A third of Florida’s school districts scored an A in the 2023-24 school year. The Flagler County school district was not among them. For the third year in a row, and for the 10th of the last 11th grading years, the district remains stuck at a B, one of 26 districts in that pack. Seventeen districts scored a C. None scored lower. Two districts were not graded. The Florida Department of Education released the grades today.
A silver lining sure to lead the district’s PR framing of the results: For the first time in nine years, every school was at an A or a B. That meant improvement for Bunnell Elementary, from last year’s C to a B. Buddy Taylor Middle School also improved from a C to a B, after six straight years as a C school. Matanzas High School got its first A in nine years, rising from a B.
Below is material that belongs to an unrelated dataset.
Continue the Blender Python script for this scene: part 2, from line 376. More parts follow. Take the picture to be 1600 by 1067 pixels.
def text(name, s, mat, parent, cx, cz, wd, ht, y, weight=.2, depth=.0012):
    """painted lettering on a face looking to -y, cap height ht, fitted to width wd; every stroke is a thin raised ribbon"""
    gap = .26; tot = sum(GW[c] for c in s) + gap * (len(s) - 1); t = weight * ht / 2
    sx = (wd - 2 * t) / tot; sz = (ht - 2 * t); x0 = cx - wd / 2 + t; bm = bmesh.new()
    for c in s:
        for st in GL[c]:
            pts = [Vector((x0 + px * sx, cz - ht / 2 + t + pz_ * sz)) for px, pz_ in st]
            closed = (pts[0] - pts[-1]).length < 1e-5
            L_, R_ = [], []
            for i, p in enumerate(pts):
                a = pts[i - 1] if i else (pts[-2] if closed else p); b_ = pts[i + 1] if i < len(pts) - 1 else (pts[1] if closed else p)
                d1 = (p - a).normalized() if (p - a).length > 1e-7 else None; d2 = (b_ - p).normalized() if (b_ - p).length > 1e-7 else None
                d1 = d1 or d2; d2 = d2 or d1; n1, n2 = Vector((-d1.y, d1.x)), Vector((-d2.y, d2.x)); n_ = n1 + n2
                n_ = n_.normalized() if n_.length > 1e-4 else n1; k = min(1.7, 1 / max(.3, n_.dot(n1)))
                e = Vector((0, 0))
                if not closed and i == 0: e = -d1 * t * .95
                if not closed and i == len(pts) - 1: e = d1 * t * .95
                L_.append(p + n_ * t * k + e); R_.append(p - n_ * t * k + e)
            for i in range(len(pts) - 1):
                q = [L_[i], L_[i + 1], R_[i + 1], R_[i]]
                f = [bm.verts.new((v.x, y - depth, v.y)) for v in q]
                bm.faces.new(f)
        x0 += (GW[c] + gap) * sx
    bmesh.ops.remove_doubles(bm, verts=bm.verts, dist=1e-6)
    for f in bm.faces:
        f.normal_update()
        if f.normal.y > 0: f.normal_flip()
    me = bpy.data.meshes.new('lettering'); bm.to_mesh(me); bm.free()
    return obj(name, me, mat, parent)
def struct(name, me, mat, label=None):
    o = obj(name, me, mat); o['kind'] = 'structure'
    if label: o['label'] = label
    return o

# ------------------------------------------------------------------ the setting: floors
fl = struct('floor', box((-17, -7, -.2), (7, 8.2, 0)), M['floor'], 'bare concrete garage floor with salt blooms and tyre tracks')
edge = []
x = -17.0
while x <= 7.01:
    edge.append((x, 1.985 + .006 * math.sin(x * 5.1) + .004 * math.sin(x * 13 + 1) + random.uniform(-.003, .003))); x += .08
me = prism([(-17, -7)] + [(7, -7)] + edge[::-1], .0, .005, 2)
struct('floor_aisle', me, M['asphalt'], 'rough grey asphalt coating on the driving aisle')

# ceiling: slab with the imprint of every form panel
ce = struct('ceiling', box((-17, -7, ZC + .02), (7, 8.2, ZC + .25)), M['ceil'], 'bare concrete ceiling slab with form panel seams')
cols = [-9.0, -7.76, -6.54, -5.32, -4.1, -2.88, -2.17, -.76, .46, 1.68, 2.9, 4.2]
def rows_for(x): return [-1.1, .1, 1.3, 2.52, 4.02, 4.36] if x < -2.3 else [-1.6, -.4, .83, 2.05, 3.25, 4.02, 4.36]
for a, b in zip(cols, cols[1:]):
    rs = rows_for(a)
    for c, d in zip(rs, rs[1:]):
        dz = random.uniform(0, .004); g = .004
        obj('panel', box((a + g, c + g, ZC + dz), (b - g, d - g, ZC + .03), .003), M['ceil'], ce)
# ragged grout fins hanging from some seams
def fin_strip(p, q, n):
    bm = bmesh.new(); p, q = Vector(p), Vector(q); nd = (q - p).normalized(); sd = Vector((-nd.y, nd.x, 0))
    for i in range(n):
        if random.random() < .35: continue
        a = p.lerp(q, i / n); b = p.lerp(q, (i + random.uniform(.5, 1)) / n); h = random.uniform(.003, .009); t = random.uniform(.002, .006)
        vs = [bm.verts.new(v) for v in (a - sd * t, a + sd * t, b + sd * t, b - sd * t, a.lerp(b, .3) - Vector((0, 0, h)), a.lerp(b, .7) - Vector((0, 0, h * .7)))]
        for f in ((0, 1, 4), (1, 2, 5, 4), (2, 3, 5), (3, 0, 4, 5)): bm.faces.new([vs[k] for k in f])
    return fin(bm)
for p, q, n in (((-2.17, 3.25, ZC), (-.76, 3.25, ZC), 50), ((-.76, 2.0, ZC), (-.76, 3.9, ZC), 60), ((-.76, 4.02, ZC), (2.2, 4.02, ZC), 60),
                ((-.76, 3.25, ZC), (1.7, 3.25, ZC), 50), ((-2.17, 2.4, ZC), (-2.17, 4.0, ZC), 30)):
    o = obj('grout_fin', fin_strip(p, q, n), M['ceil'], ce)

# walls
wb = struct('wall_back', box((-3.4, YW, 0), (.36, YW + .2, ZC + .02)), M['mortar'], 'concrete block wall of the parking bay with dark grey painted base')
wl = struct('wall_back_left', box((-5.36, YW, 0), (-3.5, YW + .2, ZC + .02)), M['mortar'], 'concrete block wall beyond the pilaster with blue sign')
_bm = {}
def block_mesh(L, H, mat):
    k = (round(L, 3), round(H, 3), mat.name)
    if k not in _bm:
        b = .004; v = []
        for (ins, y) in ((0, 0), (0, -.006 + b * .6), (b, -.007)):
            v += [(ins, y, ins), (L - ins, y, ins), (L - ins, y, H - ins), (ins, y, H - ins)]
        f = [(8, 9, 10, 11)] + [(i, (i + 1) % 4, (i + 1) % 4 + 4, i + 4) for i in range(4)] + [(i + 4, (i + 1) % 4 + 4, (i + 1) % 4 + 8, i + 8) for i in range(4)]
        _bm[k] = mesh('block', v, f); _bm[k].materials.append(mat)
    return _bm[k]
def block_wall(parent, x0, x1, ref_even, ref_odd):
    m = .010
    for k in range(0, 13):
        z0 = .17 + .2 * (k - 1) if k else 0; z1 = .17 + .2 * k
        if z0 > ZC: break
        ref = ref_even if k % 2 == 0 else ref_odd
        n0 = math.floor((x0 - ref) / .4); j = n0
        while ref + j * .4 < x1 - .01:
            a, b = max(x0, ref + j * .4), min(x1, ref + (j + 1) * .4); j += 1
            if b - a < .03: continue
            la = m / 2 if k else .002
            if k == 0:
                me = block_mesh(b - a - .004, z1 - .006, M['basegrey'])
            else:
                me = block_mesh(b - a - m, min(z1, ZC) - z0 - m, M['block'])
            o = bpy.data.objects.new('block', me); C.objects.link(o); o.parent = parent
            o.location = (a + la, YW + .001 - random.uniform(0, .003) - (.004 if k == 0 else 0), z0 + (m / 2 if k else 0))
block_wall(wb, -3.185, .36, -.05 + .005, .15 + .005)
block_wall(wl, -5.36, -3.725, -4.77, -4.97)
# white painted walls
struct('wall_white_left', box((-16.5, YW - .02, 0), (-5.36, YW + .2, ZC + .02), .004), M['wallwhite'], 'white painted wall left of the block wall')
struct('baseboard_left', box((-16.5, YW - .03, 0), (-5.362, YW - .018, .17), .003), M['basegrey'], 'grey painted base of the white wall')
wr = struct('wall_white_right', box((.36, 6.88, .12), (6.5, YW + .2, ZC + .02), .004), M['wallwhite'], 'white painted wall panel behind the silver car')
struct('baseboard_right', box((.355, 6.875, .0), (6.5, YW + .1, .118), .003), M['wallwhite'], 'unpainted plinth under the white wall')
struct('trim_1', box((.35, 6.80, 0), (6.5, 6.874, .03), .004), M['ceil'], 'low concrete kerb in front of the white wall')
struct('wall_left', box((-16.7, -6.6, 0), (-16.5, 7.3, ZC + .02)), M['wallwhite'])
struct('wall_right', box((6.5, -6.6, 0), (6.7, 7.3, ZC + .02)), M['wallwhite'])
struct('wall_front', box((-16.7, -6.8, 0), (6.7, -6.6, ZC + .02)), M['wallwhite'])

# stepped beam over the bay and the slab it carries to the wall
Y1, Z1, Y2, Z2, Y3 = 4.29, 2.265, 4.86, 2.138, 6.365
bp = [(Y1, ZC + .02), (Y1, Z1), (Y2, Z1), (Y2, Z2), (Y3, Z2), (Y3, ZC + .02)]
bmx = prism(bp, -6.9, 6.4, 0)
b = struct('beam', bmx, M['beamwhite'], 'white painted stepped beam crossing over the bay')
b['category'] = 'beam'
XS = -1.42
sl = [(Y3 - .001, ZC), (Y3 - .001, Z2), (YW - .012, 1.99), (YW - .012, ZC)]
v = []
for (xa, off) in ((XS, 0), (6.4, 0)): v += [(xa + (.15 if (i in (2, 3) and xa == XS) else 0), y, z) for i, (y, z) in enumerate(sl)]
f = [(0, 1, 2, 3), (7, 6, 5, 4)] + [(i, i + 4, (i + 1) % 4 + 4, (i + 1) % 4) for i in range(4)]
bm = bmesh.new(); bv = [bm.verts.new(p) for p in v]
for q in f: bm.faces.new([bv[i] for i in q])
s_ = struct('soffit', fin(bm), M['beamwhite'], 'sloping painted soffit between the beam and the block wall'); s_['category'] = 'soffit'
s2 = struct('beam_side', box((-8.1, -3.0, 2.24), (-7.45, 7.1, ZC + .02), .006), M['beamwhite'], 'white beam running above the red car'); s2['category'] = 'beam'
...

Superintendent LaShakia Moore called the all-A-B result a “milestone” in a Facebook brief message. “I am so proud of the hard work of our faculty, staff and students and the amazing support this great community,” she said. “This is exactly the momentum that we need to go after being an A district.”
Statewide, 38 percent of schools earned an A, 27 percent earned a B and 32 percent got a C. Only 10 schools out of 3,406 failed, five of them elementary. Only one high school failed.
Indian Trails Middle School and Old Kings Elementary, the two whiter, wealthier schools preserved their A (Indian Trails has been a B school only once in its 18-year history, back in 2016). Belle Terre, Rymfire and Wadsworth Elementary, Flagler Palm Coast High School, and Imagine School at Town Center, the district’s lone charter school (it is publicly funded but privately run) all maintained the B they had last year. (An earlier version of this story incorrectly had Wadsworth at an A.)
On a more granular level, however, the numbers behind the final grades are more middling than silver-lined. The grades and the numbers are broken down here.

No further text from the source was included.